2024 Mart seçimleri için artık listeler kesinleşti. Ülkenin en büyük sosyal demokrat partisi olduğunu iddia eden veya toplum nezdinde öyle görünen, aynı zamanda Sosyalist Enternasyonal’in üyesi olan CHP ülkenin diğer sol ve sosyalist partileri ile kayda değer bir ittifak çalışması yapmaktan özellikle uzak durdu. Bunun yerine CHP Genel Başkanı Özgür Özel meydanlarda “Türkiye İttifakı” diye bir cümle kuruyor. Cumhurbaşkanı da “Türkiye İttifakı” diyor.
Türkiye İttifakı neyi kapsıyor.
Genel Başkanının deyimiyle; “Bu ittifakın adı, bu sefer Türkiye ittifakı. Biz kurduk, hep birlikte içindeyiz.” Bunu derken kimi ve neyi kast ettiğini bilmiyoruz. Ya da biz anlamıyoruz. Ya da şunu demek istiyor; “Biz, herkesin CHP’siyiz. Seçimleri kazanmak için herkesle çalışırız. Herkesi aday yaptık. MHP’li İYİ Parti’li bizim için fark etmiyor.” Ancak, aday gösterdiğiniz sosyal demokrat olmayan adaylar, kazandıktan sonra özlerine dönerlerse ne yapacaksınız? sorusunun cevabı maalesef yok.
Türkiye ittifakının içinde kurumsal olarak bulunan hangi sosyal demokrat veya sosyalist parti var? Üzülerek belirtmek gerekirse sosyal demokrat veya sosyalist parti yok.
Çünkü CHP yöneticileri, sosyal demokrat bir parti olduklarını iddia etse de sosyal demokrasi kavramının tanımını ve dünyadaki gelişim sürecini bilmediklerinden kendilerini sosyal demokrat bir parti sanıyorlar.
Türkiye’de yaşayan insanlarda biraz okuma ve araştırma eksikliği olduğu için bütün sosyal demokrat partilerin Marksist felsefenin kökeninden geldiğini bilmiyoruz. Sosyal demokrat partilerin emek- sermaye çelişkisi üzerine kurulan sınıf partileri olduğunu da bilmiyoruz.

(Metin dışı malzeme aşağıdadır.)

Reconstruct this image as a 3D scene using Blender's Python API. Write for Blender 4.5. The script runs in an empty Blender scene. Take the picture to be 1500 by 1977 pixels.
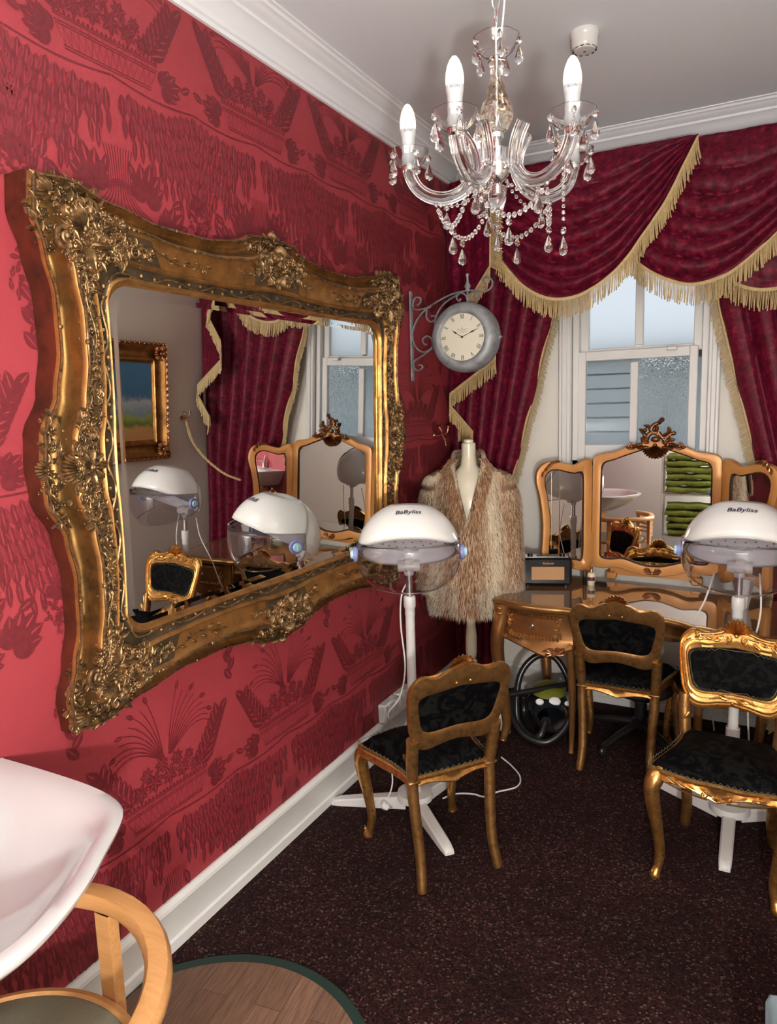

Şunu da bilmiyoruz; CHP’nin kurucuları olan Kemalist gelenek iktidar olduğu tek parti döneminde bile sınıf partilerine izin vermemiştir. Hatta “Ülkenin Komünist bir partiye ihtiyacı varsa, onu da biz kurarız” diye bir cümle kullanıldığını da bilmiyoruz.
2024 yılında bile dilini ifade etme mücadelesi veren, eş genel başkanlarının, milletvekillerinin ve yöneticilerinin cezaevlerinde tutulduğu, yerel demokrasiyi savunan, yerel yönetimlerde Avrupa Yerel Yönetimler Özerklik Şartının ama’sız fakat’sız uygulanmasını isteyen, kent uzlaşısı isteyen DEM Parti ve bileşenleri ile yan yana görünmekten, onlarla ittifak yapmaktan çekinen bir CHP sosyal demokrat bir parti olabilir mi?
Olamaz.
Tam bu satırları yazarken, CHP Afyonkarahisar Milletvekili, CHP Grup Başkanvekili ve Belediye Başkan Adayı Burcu KÖKSAL CHP’nin sosyal demokrat kimlikten ne kadar uzak olduğunu, yapmış olduğu konuşmada, “Seçildiğimde Afyonkarahisar Belediyesi’nin kapıları DEM Parti hariç herkese açık olacak” sözleriyle gösterdi.
Bu nedir biliyor musunuz?
Bu açıklamanın diğer anlamı faşizmdir.
Bu açıklama Anayasaya aykırıdır.
Bu açıklama Türkiye İnsan Hakları ve Eşitlik Kanununa aykırıdır.
CHP’nin en kısa zamanda ülkede yaşayanların kültür, dil, ırk, kimlik ve din yönünden korunacağını, hiç kimseye hiçbir ayrım yapmadan yönettikleri belediyelerde kimliklerini, dillerini, dinlerini tam bir serbestlik içinde ifade etmelerini, kültürlerini geliştirme haklarına sahip olacaklarını kamuoyuna deklere etmelidir.